What the task asks - Each line of the material below that holds the word "scene" needs to be copied.

Recorded information -
::::
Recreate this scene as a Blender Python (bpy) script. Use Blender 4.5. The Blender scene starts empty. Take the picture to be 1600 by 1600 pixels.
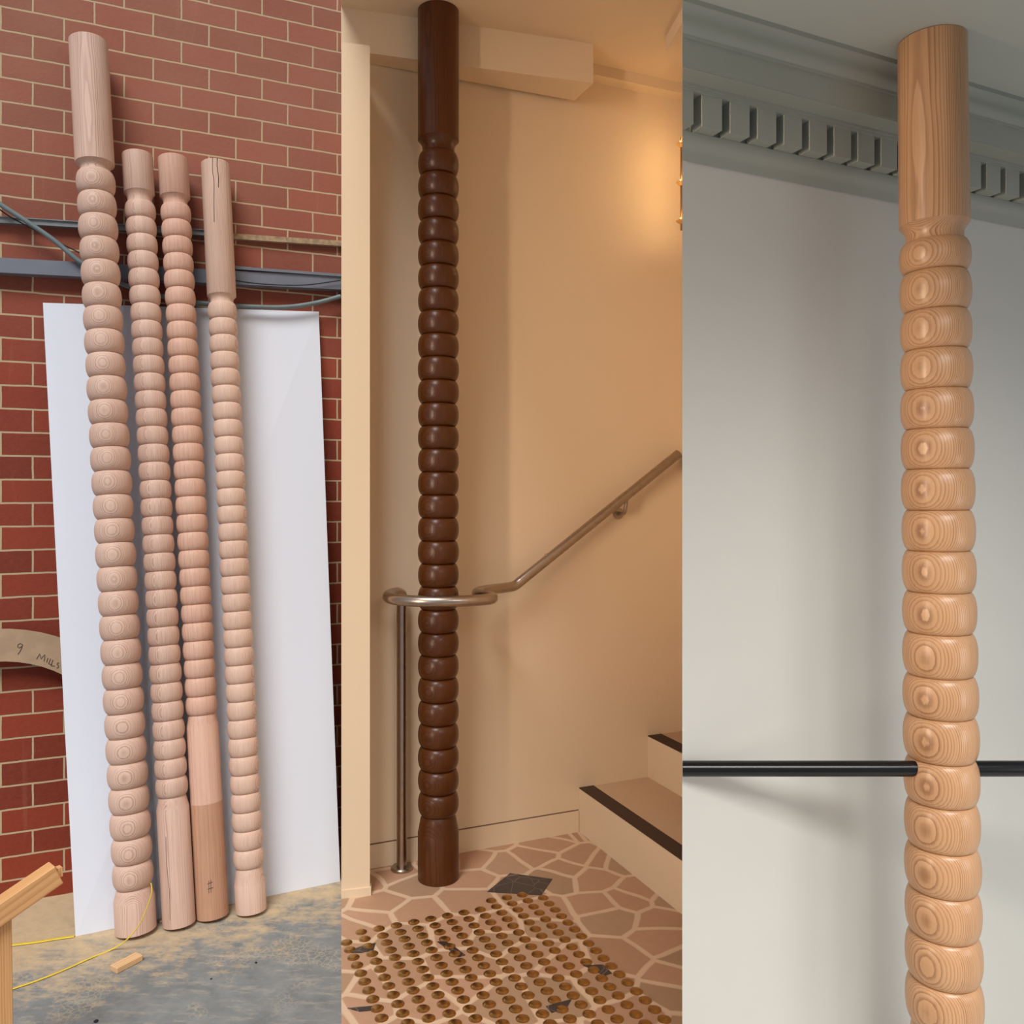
import bpy, bmesh, math, random
from mathutils import Vector, Matrix, Quaternion
random.seed(7)
SC = bpy.context.scene
COL = SC.collection
# ---------------------------------------------------------------- camera, light, exposure
F = 1318.0; HZ = 765.0; CH = 1.416          # focal length and horizon in pixels of the 1600 frame, camera height
cd = bpy.data.cameras.new('camera'); cam = bpy.data.objects.new('camera', cd); COL.objects.link(cam)
cam.location = (0, 0, CH); cam.rotation_euler = (math.pi/2, 0, 0)
cd.sensor_width = 36; cd.lens = 36*F/1600; cd.shift_y = (HZ-800)/1600.0; cd.clip_start = .05
SC.camera = cam
W = bpy.data.worlds.new('world'); SC.world = W; W.use_nodes = True
W.node_tree.nodes['Background'].inputs[0].default_value = (.88, .92, 1.0, 1)
W.node_tree.nodes['Background'].inputs[1].default_value = .36
SC.view_settings.view_transform = 'Standard'; SC.view_settings.look = 'None'
SC.view_settings.exposure = 0; SC.view_settings.gamma = 1
SC.view_settings.use_curve_mapping = False
def aim(o, d): o.rotation_euler = Vector(d).to_track_quat('-Z', 'Y').to_euler()
ld = bpy.data.lights.new('sun', 'SUN'); ld.energy = 3.1; ld.angle = math.radians(28); ld.color = (1, .965, .93)
sun = bpy.data.objects.new('sun', ld); COL.objects.link(sun); aim(sun, (.10, .62, -.78))
def area(name, loc, d, sx, sy, power, color, spread=180):
    l = bpy.data.lights.new(name, 'AREA'); l.shape = 'RECTANGLE'; l.size = sx; l.size_y = sy
    l.energy = power; l.color = color; l.spread = math.radians(spread)
    o = bpy.data.objects.new(name, l); COL.objects.link(o); o.location = loc
    q = Vector(d).to_track_quat('-Z', 'Y'); o.rotation_euler = q.to_euler(); return o
area('hall_light', (-1.82, .33, 1.75), (.743, .669, 0), .14, 2.4, 12.5, (1, .76, .55), 54)
area('window_light', (1.95, .75, .85), (-.86, .62, -.16), .45, .7, 1.9, (1, .985, .955), 110)
area('added_high_light', (1.05, .25, 2.15), (.0, .55, -.84), 1.3, .5, 12, (1, .98, .945), 94)  # added lamp, high in front, to brighten the lower wall and column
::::
Result of this exercise -
Recreate this scene as a Blender Python (bpy) script. Use Blender 4.5. The Blender scene starts empty. Take the picture to be 1600 by 1600 pixels.
SC = bpy.context.scene